Pamplona vino, así, ayer a constituirse en el microcosmos de la tragedia española. Cualquier país europeo en trance de voladura secesionista vería a sus partidos constitucionales primar el compromiso de sacar adelante a la nación, por encima de creencias o matices accesorios. Sin más, sin majestuosas proclamas, sencillamente porque, extinta la nación, ellos mismos se extinguirían: puro instinto de supervivencia. Es una de esas evidencias que se imponen a cualquier mente cuyas taras no hayan pasado la barrera del delirio terminal. Salvar a la nación es salvarnos a todos: también a los pétreos sinvergüenzas que viven de la política; a todos.

Ese mínimo instinto de supervivencia hubiera aconsejado a los socialistas navarros negociar –desde una posición, por lo demás, ventajosa– el modo de excluir del gobierno de la ciudad a aquellos que, con el primado programático de la independencia como estandarte, están condenando a muerte, por igual, al PSOE y al PP. Porque tan español –y, por tanto, tan aniquilable– es para un independentista el partido de Feijóo como el de Sánchez. Dar gratis el poder, todo el poder, a quien proclamó siempre su voluntad de borrarte –y lo hizo cuando pudo–, es una variedad de locura que merecería erudito capítulo en los manuales de psiquiatría.

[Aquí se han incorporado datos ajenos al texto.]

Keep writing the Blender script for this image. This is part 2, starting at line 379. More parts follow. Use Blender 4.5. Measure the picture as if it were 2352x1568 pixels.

No hay lógica política para explicar eso. La hay, personal, en Sánchez: eso sí. Pero Sánchez no es siquiera socialista. Es sanchista. Y paga, sin contradicción, el precio que le sea impuesto para salvar a Sánchez. ¿Qué piensan, si es que piensan, los que aún siguen llamándose a sí mismos «socialistas obreros españoles» después del espectáculo de ayer? ¿Qué vienen pensando de quien erige en «progresistas» a partidos tan reaccionarios como el PNV, tan corruptos como Junts? ¿Qué piensan de lo que quedará en la historia tras ese legado suyo de ceniza? Sánchez actúa en su solo provecho. Sólo. Nada, pues, hay que reprocharle. ¿En provecho de quién actúan los que le siguen votando, pese a todo? ¿Qué están pensando ahora? Cuando sólo ya parece quedarnos un loco girar sobre el arquetipo que blindaba el Zavalita de Vargas en una tabernucha de nombre grandilocuente: «¿En qué momento se había jodido el Perú?» ¿En qué momento, nosotros?